The Commonwealth of Virginia maintains an evacuation plan only for Hampton Roads though they are currently working on a plan for the National Capital Region. The Commonwealth shares their evacuation plan with North Carolina. Every spring, North Carolina and Virginia meet to share plans with both the State and local agencies. The meeting rotates between Virginia and North Carolina each year. Although Virginia has never ordered an evacuation of the Hampton Roads area, North Carolina has had to evacuate its Eastern shore populations several times, particularly in response to a hurricane or tropical storm. In addition to coordination meetings with North Carolina, Virginia meets with neighboring States, including Delaware and Maryland, to update its plan. This occurs quarterly, where Virginia, Delaware, and Maryland representatives discuss issues of mutual concern, including evacuation planning.

The Commonwealth's Emergency Response plan incorporates the entire State due to the potential need for sheltering populations. Most pre-identified shelter sites lie along the I-81 corridor or other locations in western Virginia. The pre-identified shelters large enough to take care of people and animals are located on the campuses of universities in the western part of Virginia, including the University of Virginia and James Madison University.

Norfolk, one area within the Hampton Roads region, currently benefits from a Homeland Security Grant to address evacuation planning as a part of catastrophic planning. The DHS/FEMA RCPGP provides catastrophic events planning grants to the 10 highest risk Urban Areas and surrounding regions, including: Chicago, Los Angeles, Houston, New York, San Francisco, Washington, DC, Boston, Honolulu, Norfolk, and Seattle.

Top Highway Impediments

Top Highway Impediments

  • Traffic Signal Timing
  • Number of Water Crossings
  • Limited ITS Deployment Along Key Evacuation Routes
  • Flood-Prone Infrastructure
  • Human Resources to Manage Evacuation Operations & Tools

The interviewees reported the following most significant impediments along NHS routes that may impact effective large-scale, mass evacuations from the Hampton Roads region:

  1. Traffic Signal Timing - The limited ability to properly adjust traffic signal timing could impact the region's ability to evacuate populations.
  2. Number of Water Crossings - The Hampton Roads area has five bridge-tunnel crossings that hamper the ability to evacuate the population.

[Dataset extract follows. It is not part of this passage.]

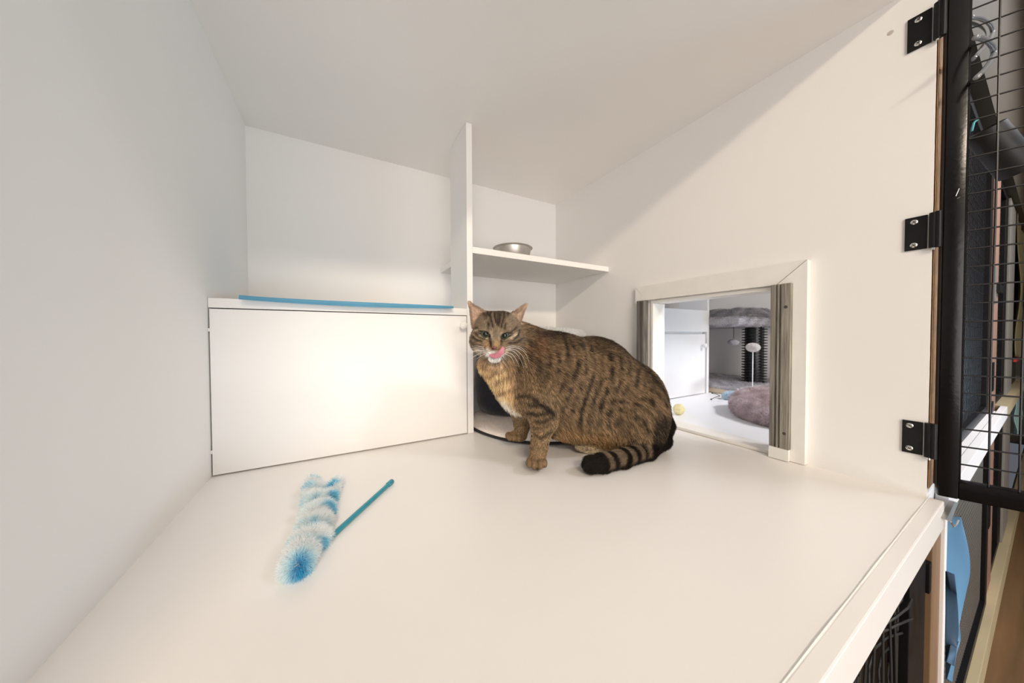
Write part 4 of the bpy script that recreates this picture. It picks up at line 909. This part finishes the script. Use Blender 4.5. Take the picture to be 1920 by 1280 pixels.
    h = mixc(h, CRM*0.8, S([(230, 820), (320, 900)], 6)*0.6)
    for pts in ([(300, 748), (410, 758)], [(310, 772), (420, 782)], [(640, 790), (700, 775)], [(640, 812), (705, 800)]): h = mixc(h, BRN, S(pts, 0.9)*0.55*front)
    back = np.clip((-hy_-18)/14, 0, 1); h = mixc(h, BRN*0.9, back*0.8)
    hw = np.clip(rg['head']*1.3, 0, 1)[:, None]; c = c*(1-hw)+h*hw
    # ears: pale pink inside, dark tawny outside
    for e in EARS:
        pc_ = (e['T']+e['A']+e['C'])/3; pn = np.cross(e['A']-e['T'], e['C']-e['T']); pn = pn/np.linalg.norm(pn)
        if pn[1] > 0: pn = -pn
        near = np.linalg.norm(P-pc_, axis=1) < 0.040; ins = (N@pn > 0.10)
        tpz = np.clip(((P-e['A'])@(e['T']-e['A']))/np.dot(e['T']-e['A'], e['T']-e['A']), 0, 1)
        inner = mixc(np.tile(np.array([0.80, 0.55, 0.44]), (n, 1)), CRM, 0.35+0.4*(nz3-0.5)); outer = mixc(np.tile(BRN*0.9, (n, 1)), DRK, 0.3+tpz*0.3)
        rim = np.zeros(n)
        for a_, b_ in ((e['T'], e['A']), (e['T'], e['C'])):
            ab = b_-a_; hh = np.clip(((P-a_)@ab)/(ab@ab), 0, 1); rim = np.maximum(rim, np.exp(-(np.linalg.norm(P-a_-hh[:, None]*ab, axis=1)/0.0026)**2))
        inner = mixc(inner, BRN, rim*0.8); ec = np.where(ins[:, None], inner, outer); ew = (np.clip(rg['ear']*1.8-0.4, 0, 1)*near)[:, None]; c = c*(1-ew)+ec*ew
    return np.clip(c, 0.002, 1)
cat = empty('cat', tuple(towld(loc(1080, 835, 0.66))[0]*np.array([1, 1, 0])), label='brown tabby cat sitting on the platform licking its lips, tail curled beside it', cat='cat')
CATM = bpy.data.materials.new('tabby_skin'); CATM.use_nodes = True; b_n = CATM.node_tree.nodes['Principled BSDF']; a_n = CATM.node_tree.nodes.new('ShaderNodeAttribute'); a_n.attribute_name = 'tint'
CATM.node_tree.links.new(a_n.outputs['Color'], b_n.inputs['Base Color']); b_n.inputs['Roughness'].default_value = 0.75; b_n.inputs['Specular IOR Level'].default_value = 0.2
bodyo = np_mesh('cat_body', towld(Vl), Fq, CATM, cat, 3)
me = bodyo.data; Vw, Tt, Nw = tri_arrays(me)
RW = np.stack([np.array(E1), np.array(E2), np.array([0, 0, 1.0])])
bpy.context.view_layer.update()
def tolocal(A): return (A-np.array([CAM.x, CAM.y, 0.0]))@RW.T
Vloc = tolocal(Vw); Nloc = Nw@RW.T
fl_v, ln_v, rg_v = fields(Vloc); col_v = coat(Vloc, Nloc, rg_v)
ta_ = me.attributes.new('tint', 'FLOAT_COLOR', 'POINT'); ta_.data.foreach_set('color', np.concatenate([col_v*0.55, np.ones((len(col_v), 1))], 1).astype(np.float32).ravel())
NS = 300000
Ps, kk_, uu_, vv_ = sample_surface(Vw, Tt, NS)
Ns = norm(Nw[Tt[kk_, 0]]*(1-uu_-vv_)[:, None]+Nw[Tt[kk_, 1]]*uu_[:, None]+Nw[Tt[kk_, 2]]*vv_[:, None])
Pl = tolocal(Ps); Nl = Ns@RW.T; fl_, ln_, rg_ = fields(Pl)
hxm = (Pl-HC)*1000
keep_ = np.ones(NS, bool)
for x, y, z, a in EYES: keep_ &= ~((np.abs(hxm[:, 0]-x) < 7.2) & (np.abs(hxm[:, 2]-z) < 3.6) & (-hxm[:, 1] > 20))
keep_ &= ~((np.abs(hxm[:, 0]) < 4.2) & (np.abs(hxm[:, 2]+20) < 3.4) & (-hxm[:, 1] > 42))
keep_ &= Pl[:, 2] > 0.0022
Ps, Ns, Pl, Nl, fl_, ln_, hxm = [q[keep_] for q in (Ps, Ns, Pl, Nl, fl_, ln_, hxm)]; rg_ = {k: v[keep_] for k, v in rg_.items()}
# on the face the coat runs away from the nose
nose = hd(0, 46, -19); away = norm(Pl-nose); wfz = np.clip(rg_['head']*1.3, 0, 1)[:, None]*np.clip((-hxm[:, 1]+5)/25, 0, 1)[:, None]
fl_ = fl_*(1-wfz)+away*wfz
fl_ = fl_-Nl*np.sum(fl_*Nl, 1, keepdims=True); fl_ = norm(fl_+rng.normal(size=fl_.shape)*0.16)
inner_ear = rg_['ear'] > 0.6
lift = 0.34+0.25*rg_['chest']; lift = np.where(rg_['head']+rg_['ear'] > 0.5, 0.26, lift)
ridge = 0.6+0.8*vnoise(Pl, 90, 9)
D0l = norm(fl_*0.8+Nl*(lift+0.25)[:, None]); D1l = norm(fl_+Nl*(lift*0.35*ridge)[:, None]+np.array([0, 0, -0.10])[None])
Lh = ln_*(0.65+0.6*rng.random(len(Pl)))
Lh = np.where(inner_ear, 0.004, Lh)
cc = coat(Pl, Nl, rg_)
ag = rng.random(len(Pl)); clumps = vnoise(Pl, 420, 11)
cl2 = vnoise(Pl, 800, 12); ampl = np.where(rg_['head'] > 0.5, 1.2, 2.0)*(1-0.6*rg_['tail'])*(1-0.8*rg_['ear']); f_ = 1.0+ampl*(ag*0.6+clumps*0.6+cl2*0.6-0.82); cc = cc*np.clip(f_, 0.10, 2.8)[:, None]
tipm = (rng.random(len(Pl)) < 0.12*np.clip(clumps*2-0.3, 0, 1))*(rg_['body'] > 0.5); cc = np.where(tipm[:, None], cc*0.5+TAN[None]*0.8, cc)
dk = (rng.random(len(Pl)) < 0.42+0.5*(clumps-0.5))*(rg_['body']+rg_['leg'] > 0.4); cc = np.where(dk[:, None], cc*0.38, cc*1.12)
cc = cc*np.array([0.69, 0.675, 0.68])*(1+0.25*np.clip(rg_['chest']+rg_['hindpaw'], 0, 1))[:, None]*(1+0.35*np.clip(cc.mean(1)*1.6-0.5, 0, 1))[:, None]
D0w = D0l@RW; D1w = D1l@RW
short = np.clip(ln_/0.006, 0.55, 1.0)
fur = strands('fur', Ps-Ns*0.0004, D0w, D1w, Lh, 0.00018, cc, cat, strand_mat('tabby_fur', 0.5))
fur.matrix_parent_inverse = cat.matrix_world.inverted()
# eyes
def hw_(x, y, z): return Vector(towld(hd(x, y, z))[0])
E3 = Vector((0, 0, 1)); MH = Matrix((E1, -E2, E3)).transposed().to_4x4()
eyem = bpy.data.materials.new('cat_eye'); eyem.use_nodes = True; nt = eyem.node_tree; pb = nt.nodes['Principled BSDF']; pb.inputs['Roughness'].default_value = 0.12; pb.inputs['Specular IOR Level'].default_value = 0.35
ea = nt.nodes.new('ShaderNodeAttribute'); ea.attribute_name = 'tint'; nt.links.new(ea.outputs['Color'], pb.inputs['Base Color'])
for (x, y, z, a) in EYES:
    bm = bmesh.new(); bmesh.ops.create_uvsphere(bm, u_segments=64, v_segments=40, radius=1)
    o = obj('eye', bm, eyem, smooth=True); me_ = o.data
    at_ = me_.attributes.new('tint', 'FLOAT_COLOR', 'POINT'); cl_ = []
    for v in me_.vertices:
        q = v.co; rr = math.hypot(q.x/1.0*8.6-0.4, (q.z)*7.0-0.3)
        cl_ += ([0.004, 0.005, 0.006] if rr < 4.9 else ([0.075, 0.078, 0.045] if rr < 6.6 else [0.04, 0.045, 0.03]))+[1]
    at_.data.foreach_set('color', cl_)
    Mx = Matrix.Translation(hw_(x, y-2.6, z)) @ MH @ Matrix.Rotation(math.radians(-a), 4, 'Y') @ Matrix.Diagonal((0.0086, 0.0066, 0.0070, 1))
    me_.transform(Mx); me_.update(); keep_parent(o, cat)
# tongue
TG = mat('tongue_pink', (0.50, 0.17, 0.22), 0.42, var=0.12, vscale=300, sss=0.2)
tg = [(918, 665.5, -0.0), (923, 668, -1.5), (929, 668.5, -3.0), (935, 666, -4.5), (940, 661, -5.5), (942.5, 655, -5.0), (942.5, 651, -3.5)]
wd = [0.0018, 0.0030, 0.0042, 0.0050, 0.0048, 0.0034, 0.0014]
dt_ = 0.5435
Pt = [at(x, y-1.2, dt_+s*0.001) for x, y, s in tg]; Pt = spline(Pt, 24); Wd = np.interp(np.linspace(0, 6, 25), range(7), wd)
bm = bmesh.new(); rings = []
for i, p in enumerate(Pt):
    t = (Pt[min(i+1, 24)]-Pt[max(i-1, 0)]).normalized(); nrm = (-c_f); side = t.cross(nrm).normalized(); nrm = side.cross(t).normalized(); ring = []
    for j in range(20):
        b = 2*PI*j/20; cx_, sy_ = math.cos(b), math.sin(b); ring.append(bm.verts.new(p+side*(cx_*Wd[i])+nrm*(sy_*0.0017-0.0011*(1-cx_*cx_)*(1 if sy_ > 0 else 0.3))))
    rings.append(ring)
for i in range(24):
    for j in range(20): bm.faces.new([rings[i][j], rings[i][(j+1) % 20], rings[i+1][(j+1) % 20], rings[i+1][j]])
bm.faces.new(rings[0][::-1]); bm.faces.new(rings[-1])
keep_parent(obj('tongue', bm, TG, smooth=True), cat)
# nose pad
bm = bmesh.new(); bmesh.ops.create_uvsphere(bm, u_segments=24, v_segments=16, radius=1)
for v in bm.verts:
    q = v.co; s_ = 1-0.45*max(0, -q.z); v.co = Vector((q.x*s_, q.y, q.z))
bmesh.ops.transform(bm, verts=bm.verts[:], matrix=Matrix.Translation(hw_(0, 48.2, -20.3)) @ MH @ Matrix.Diagonal((0.0047, 0.0032, 0.0030, 1)))
keep_parent(obj('nose', bm, mat('nose_leather', (0.22, 0.09, 0.065), 0.45, var=0.3, vscale=200), smooth=True), cat)
# whiskers
WM = mat('whisker_white', (0.85, 0.82, 0.78), 0.35)
wk = [[(909, 657), (894, 657), (880, 664), (874, 672)], [(910, 660), (896, 664), (884, 672), (878, 680)], [(908, 654), (893, 652), (880, 655), (870, 661)], [(912, 662), (900, 668), (890, 676)], [(907, 651), (894, 648), (884, 649)],
      [(947, 656), (965, 655), (980, 668), (988, 690)], [(947, 658), (962, 658), (975, 672), (982, 690)], [(948, 655), (966, 651), (984, 661), (993, 682)], [(946, 661), (960, 664), (970, 678), (974, 688)], [(948, 652), (962, 648), (978, 652), (988, 662)], [(946, 663), (957, 668), (965, 680)],
      ]
for i, ps in enumerate(wk):
    n_ = len(ps); P_ = [at(x, y, 0.548+0.004*j+(0.0 if i < 11 else 0.004)) for j, (x, y) in enumerate(ps)]; P_ = spline(P_, 14)
    bm = bmesh.new(); tube(bm, P_, [0.00032*(1-0.75*k/14) for k in range(15)], 5); keep_parent(obj('whisker', bm, WM, smooth=True), cat)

These crossings are known bottlenecks during daily traffic and would be expected to be more so during evacuations.
  3. Limited ITS Deployment Along Key Evacuation Routes - The ITS technology is only deployed along the Interstates, though most evacuees would use US routes 460 and 58 and possibly 60 and 17. Having ITS on these routes would help manage evacuations.
  4. Flood-Prone Infrastructure - The Tidewater region is a low lying area and routes 17, 460, and 58 are prone to flooding so they would need to evacuate residents before the floods. The biggest concern would be back-to-back storms that would limit the ability to get to people before or during the second storm.
  5. Human Resources to Manage Evacuation Operations and Tools - Highway Advisory Radio (HAR) covers Tidewater routes in the Hampton Roads area. Also, statewide 511 provides real-time traveler information to regional motorists. However, both staff and contractor availability remains a significant issue that would limit the effectiveness of an evacuation. Though Virginia would depend on Commonwealth employees to staff contraflow operations, a contractor manages I-64. Though the contractors are supposed to help during these events, currently the task to do so is not included in their contract. The contract comprises a number of subcontractors, and it is unknown if the subcontractors will be available if needed. To staff the lane reversal, VDOT would have to pull in hundreds of VDOT staff from outside the area to help manage the activity.